Wednesday, December 12, 2012

Silver Linings













With all the downside sentiment in the industry today it might be hard to find some upside as a counter balance. The market is distinctly flat within most sectors and a recent quote from BCI Media Group stated " while supply pressures continue to build in many sectors of the market, it is highly unlikely there will be a sustainable increase in building construction in the short term'. However in the same article it did mention $17.3 billion in total construction starts for the last 3 months. Which is actually an increase of 16% from the last reported period. That is still a large amount of construction. Retail construction has also bucked the trend as large multi national companies with ready access to finance have continued to build as they fight each other for market share in the competitive retail environment.  

Positive sides to the current economic climate are most definitely evident. I recently attended the AIQS Infinite Value Awards in Melbourne at which Conduit Recruitment was a sponsor. On talking to a number of Directors of QS companies, positive views were abundant and matched the vibrant and ebullient atmosphere of the evening.  

Some positive developments and outcomes of the current challenging market within the QS Industry would include the following: 

Innovation

In a strong market lots of energy is put into sustaining growth and meeting the demand. Keeping the wheels on you could say. However in a slow market more energy is put into refining services so that the outcome is the same but is achieved at a lower fee or income. Technology is developed and office procedures are refined and manipulated. Why are these changes and innovations not made during the good times - well perhaps the focus and scrutiny are not there. These innovations are also seen within the industry at large as different building techniques are created, different materials are tried and different methodologies, perhaps suppressed in the past, are pushed to the front. The industry as a whole jumps forward and will only benefit from the changes.

Diversification & Efficiencies

Due to the slow down in building starts the QS service has had to move into other market sectors that may have not been a priority before. These would include infrastructure, mining, oil and gas, rail and logistics. These areas are not new to the QS service, but it would have to be said they have been more prominent in the service offering in the UK and Europe. They were not on the radar before and the expertise was not available and hard to secure. Now companies have had to move into these areas as a necessity as their usual income streams have slowed. Companies have opened divisions and expertise has been sort and acquired. The companies that have implemented this change will have a more rounded and complete list of services on offer moving forward and will carry these new income channels into the future. The Australian QS service has needed this diversification for a while and it was too limited to a few specialist companies. QS companies are also being asked to engage in other non traditional services such as Claims Management and Life Cycle assessments. All growth in these areas will add to companies' repertoires.  

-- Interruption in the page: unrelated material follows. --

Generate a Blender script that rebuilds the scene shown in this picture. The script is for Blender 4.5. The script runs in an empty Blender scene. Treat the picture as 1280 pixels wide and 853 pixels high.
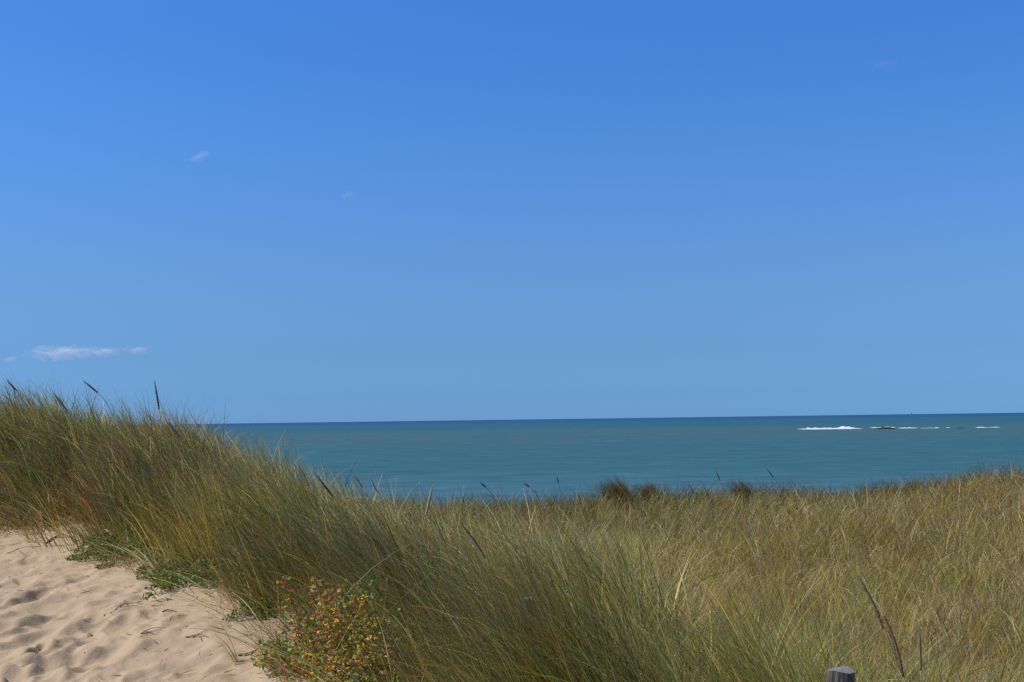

Recruitment Rationalisations

Downsizing is not fun and is usually going in the wrong direction to the business plan! However a downturn does provide a chance to upgrade the team when talent, that may not have usually been on the market, become available. There are also major opportunities to rationalise the recruitment process. When the market is buoyant and the skill shortage is heightened, companies are more willing to pay recruitment fees for their new hires. They need staff numbers and they need them quickly. However a slow market allows companies more time to focus on cost saving strategies for their recruitment processes. These can include appointing internal recruitment consultants that have left the agency environment as well as growing their networks through social media strategies. However, it has to be said that the effectiveness of an in-house system is directly proportional to the skills and abilities of the internal recruiter. Selecting the right person is extremely important as the advantages mentioned above will be lost otherwise. Also, strategic hires and 'hard to finds' will always benefit from the involvement of well entrenched agencies as multiple sources are needed to track down the right person.  

Training Time

Training schedules may suffer in the good times. They shouldn't but, let's face it, business travels at warp speed these days and deadlines take priority. But I hear a lot these days about the reinvigoration of QS training programs within firms. There is still a big shortage in the commercially astute, client facing, project adept Senior QS. It's wafer thin in Australia and when the older guard move on, which they are with all these acquisitions, the shortage will be critical. Time to start growing them from within. It's an investment that will bring returns when the market turns and it looks like many firm have adopted this philosophy. 

There is no doubt that times are tough. But there are lots of positive signs that point to an embellishment of the QS service due to the slow market conditions. Through adversity often comes enhancement.